In the data below, locate each line with the word "dark" and list it.
start
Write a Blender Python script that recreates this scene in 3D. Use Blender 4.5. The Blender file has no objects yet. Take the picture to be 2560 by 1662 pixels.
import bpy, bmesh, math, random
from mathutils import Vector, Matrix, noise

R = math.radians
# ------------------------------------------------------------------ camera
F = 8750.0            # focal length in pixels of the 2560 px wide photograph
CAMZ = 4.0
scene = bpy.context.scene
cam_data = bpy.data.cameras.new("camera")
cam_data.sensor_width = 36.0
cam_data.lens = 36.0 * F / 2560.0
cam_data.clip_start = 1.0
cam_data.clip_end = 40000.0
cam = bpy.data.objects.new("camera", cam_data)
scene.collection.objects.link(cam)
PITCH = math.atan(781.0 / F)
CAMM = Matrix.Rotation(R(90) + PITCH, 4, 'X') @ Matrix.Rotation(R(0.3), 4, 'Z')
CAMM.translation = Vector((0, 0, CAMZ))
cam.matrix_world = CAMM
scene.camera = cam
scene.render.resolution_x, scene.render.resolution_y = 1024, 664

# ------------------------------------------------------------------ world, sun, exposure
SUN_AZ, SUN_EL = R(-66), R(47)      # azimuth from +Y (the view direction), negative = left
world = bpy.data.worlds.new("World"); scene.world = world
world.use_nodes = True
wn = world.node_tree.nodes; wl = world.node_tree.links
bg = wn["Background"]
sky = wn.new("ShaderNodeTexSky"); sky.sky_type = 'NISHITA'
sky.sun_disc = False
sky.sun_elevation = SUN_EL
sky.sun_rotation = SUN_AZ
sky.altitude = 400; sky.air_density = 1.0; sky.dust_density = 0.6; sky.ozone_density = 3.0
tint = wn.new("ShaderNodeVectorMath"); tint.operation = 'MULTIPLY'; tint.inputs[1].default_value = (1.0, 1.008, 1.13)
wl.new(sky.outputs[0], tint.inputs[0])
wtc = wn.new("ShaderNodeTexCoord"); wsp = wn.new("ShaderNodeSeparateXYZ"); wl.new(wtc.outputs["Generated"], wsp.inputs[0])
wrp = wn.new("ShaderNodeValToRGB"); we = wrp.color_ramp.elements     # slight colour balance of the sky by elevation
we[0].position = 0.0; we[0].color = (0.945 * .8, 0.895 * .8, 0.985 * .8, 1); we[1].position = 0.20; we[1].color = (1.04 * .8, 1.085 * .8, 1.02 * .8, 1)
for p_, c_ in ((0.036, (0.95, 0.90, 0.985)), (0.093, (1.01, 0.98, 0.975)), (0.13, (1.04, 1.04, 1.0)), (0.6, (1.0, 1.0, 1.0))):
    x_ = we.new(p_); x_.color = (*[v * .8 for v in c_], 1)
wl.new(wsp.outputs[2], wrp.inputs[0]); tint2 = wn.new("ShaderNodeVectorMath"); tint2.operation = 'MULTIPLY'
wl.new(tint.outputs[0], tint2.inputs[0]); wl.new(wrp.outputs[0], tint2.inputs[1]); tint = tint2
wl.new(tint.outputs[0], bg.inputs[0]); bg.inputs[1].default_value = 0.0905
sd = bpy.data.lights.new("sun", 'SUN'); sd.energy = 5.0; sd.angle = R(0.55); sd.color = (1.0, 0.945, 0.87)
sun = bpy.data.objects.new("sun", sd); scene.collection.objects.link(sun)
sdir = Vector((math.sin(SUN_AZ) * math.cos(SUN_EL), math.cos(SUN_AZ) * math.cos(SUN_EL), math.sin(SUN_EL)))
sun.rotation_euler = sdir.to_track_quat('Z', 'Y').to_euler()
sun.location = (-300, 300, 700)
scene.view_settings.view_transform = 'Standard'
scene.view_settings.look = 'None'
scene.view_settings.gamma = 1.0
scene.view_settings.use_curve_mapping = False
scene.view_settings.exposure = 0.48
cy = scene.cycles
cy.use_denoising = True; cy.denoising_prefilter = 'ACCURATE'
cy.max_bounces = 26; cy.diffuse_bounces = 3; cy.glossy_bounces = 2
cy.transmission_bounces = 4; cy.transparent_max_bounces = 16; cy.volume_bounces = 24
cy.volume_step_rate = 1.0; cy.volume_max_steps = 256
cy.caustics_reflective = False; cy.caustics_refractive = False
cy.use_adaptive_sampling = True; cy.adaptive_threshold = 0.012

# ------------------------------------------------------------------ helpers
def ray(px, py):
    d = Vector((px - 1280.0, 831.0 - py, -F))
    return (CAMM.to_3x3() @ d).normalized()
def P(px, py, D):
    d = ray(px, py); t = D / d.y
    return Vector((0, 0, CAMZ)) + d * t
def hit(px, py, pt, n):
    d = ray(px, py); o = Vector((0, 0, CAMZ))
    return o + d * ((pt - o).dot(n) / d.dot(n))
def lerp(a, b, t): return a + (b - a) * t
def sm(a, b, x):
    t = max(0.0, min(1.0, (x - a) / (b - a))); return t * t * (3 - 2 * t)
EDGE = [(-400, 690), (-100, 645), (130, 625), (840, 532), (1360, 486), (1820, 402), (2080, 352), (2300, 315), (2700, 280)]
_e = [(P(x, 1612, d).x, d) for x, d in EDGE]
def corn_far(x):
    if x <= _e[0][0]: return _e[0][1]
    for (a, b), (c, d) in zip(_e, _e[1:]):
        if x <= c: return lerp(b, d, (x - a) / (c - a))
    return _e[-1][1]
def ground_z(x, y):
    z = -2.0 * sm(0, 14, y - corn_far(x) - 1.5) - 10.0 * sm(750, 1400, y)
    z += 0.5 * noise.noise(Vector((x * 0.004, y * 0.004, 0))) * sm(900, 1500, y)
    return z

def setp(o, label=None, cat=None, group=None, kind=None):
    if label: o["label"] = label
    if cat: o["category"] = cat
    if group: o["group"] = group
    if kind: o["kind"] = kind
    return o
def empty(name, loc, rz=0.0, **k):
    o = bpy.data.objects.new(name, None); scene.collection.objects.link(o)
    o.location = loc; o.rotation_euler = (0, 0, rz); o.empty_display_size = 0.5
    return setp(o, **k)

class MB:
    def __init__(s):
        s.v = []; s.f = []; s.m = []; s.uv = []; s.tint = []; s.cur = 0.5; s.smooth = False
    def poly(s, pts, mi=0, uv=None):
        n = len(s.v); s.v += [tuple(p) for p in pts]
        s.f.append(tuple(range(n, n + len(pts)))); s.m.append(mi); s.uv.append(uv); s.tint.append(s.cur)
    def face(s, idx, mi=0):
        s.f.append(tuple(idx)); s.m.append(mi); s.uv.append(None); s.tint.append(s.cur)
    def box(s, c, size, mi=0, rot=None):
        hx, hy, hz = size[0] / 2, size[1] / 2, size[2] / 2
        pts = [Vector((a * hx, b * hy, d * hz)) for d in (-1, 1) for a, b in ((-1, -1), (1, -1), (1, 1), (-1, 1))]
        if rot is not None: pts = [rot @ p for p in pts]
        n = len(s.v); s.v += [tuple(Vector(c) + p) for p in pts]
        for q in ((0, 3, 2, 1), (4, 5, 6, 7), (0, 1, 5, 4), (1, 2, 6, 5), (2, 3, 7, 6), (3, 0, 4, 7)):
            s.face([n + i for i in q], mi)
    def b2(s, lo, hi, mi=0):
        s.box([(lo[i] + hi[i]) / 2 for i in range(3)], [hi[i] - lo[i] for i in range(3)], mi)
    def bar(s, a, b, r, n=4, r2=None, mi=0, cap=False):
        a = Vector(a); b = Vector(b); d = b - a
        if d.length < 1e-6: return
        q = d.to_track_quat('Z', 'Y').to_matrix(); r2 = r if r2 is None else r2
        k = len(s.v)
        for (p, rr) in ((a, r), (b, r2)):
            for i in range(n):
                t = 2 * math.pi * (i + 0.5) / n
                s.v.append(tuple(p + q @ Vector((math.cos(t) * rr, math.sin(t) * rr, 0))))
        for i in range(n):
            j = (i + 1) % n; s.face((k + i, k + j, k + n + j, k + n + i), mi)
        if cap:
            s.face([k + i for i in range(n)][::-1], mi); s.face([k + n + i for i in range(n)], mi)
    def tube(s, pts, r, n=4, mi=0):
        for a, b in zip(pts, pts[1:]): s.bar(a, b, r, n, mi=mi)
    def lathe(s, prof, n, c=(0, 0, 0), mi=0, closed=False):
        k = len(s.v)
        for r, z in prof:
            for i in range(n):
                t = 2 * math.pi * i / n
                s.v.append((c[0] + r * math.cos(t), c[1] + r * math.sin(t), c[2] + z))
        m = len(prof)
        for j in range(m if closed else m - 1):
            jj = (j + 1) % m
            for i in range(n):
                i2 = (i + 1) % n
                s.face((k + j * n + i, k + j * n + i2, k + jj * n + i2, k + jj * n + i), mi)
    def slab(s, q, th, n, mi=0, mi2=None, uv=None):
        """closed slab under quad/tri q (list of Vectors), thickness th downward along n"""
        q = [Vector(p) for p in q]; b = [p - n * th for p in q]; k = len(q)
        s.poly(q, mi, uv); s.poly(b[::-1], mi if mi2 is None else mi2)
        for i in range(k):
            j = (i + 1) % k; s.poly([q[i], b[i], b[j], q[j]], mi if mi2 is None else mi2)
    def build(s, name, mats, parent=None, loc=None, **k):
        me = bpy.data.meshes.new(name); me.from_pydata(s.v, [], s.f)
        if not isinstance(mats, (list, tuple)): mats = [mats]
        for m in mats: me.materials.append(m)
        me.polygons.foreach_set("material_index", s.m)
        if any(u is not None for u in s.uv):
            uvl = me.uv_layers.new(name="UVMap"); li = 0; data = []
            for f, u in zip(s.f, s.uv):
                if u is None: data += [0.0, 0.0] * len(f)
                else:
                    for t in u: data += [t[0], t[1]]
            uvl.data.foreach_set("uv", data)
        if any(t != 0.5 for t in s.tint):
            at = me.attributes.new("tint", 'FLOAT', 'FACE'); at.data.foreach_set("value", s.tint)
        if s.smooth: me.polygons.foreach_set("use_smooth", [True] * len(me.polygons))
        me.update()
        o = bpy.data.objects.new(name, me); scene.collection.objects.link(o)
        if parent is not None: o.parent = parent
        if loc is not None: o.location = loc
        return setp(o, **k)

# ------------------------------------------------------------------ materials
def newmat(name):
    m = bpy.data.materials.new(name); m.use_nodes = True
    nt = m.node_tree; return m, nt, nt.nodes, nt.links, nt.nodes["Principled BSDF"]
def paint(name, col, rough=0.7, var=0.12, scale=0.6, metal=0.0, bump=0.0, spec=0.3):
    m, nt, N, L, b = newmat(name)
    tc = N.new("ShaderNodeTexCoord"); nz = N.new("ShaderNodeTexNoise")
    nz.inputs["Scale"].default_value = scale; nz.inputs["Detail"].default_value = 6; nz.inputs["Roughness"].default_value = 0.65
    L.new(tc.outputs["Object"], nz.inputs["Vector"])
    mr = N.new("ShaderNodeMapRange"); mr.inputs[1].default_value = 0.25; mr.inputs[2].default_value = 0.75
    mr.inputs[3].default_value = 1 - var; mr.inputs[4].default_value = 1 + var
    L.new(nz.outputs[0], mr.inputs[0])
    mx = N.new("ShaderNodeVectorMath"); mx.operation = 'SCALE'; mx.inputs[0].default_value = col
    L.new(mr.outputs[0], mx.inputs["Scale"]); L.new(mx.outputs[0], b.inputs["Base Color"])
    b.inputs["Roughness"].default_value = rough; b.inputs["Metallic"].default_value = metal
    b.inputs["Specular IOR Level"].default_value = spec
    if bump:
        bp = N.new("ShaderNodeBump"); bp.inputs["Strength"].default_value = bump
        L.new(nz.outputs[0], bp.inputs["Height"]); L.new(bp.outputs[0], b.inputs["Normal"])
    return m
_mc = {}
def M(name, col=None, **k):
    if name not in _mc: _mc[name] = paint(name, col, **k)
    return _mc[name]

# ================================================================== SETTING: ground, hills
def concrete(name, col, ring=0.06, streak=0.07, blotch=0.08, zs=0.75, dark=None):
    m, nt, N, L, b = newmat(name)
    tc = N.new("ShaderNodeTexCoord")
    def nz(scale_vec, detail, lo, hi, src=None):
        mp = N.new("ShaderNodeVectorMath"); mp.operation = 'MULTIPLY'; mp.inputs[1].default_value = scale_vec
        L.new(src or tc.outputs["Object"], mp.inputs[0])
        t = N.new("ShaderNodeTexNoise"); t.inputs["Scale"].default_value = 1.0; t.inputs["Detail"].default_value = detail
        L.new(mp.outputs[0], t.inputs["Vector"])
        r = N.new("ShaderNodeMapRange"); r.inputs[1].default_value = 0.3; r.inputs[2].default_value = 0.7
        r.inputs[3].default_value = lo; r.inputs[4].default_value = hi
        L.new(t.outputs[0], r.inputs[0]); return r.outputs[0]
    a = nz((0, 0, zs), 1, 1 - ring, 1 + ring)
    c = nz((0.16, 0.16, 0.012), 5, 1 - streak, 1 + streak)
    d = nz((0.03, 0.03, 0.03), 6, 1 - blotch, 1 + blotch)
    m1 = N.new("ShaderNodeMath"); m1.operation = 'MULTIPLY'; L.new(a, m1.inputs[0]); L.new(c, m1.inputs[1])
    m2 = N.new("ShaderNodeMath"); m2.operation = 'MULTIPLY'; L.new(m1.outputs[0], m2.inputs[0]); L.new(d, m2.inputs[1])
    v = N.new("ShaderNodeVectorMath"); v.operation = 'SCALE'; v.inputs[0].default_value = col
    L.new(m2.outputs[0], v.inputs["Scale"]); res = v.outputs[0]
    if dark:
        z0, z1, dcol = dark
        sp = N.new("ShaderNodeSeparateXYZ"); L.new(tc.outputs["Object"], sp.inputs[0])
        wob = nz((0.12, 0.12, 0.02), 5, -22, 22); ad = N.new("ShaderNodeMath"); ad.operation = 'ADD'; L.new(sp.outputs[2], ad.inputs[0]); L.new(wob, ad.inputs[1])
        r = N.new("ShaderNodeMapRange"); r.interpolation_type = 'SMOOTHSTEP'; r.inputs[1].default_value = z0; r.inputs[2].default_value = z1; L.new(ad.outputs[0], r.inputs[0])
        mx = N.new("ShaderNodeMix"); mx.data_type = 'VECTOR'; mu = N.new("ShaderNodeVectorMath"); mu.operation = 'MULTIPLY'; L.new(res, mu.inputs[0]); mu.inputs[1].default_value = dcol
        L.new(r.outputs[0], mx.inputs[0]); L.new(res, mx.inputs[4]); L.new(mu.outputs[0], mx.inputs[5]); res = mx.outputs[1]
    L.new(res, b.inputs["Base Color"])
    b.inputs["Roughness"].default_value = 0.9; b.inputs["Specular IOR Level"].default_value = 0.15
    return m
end
SOLUTION:
def concrete(name, col, ring=0.06, streak=0.07, blotch=0.08, zs=0.75, dark=None):
    if dark:
        z0, z1, dcol = dark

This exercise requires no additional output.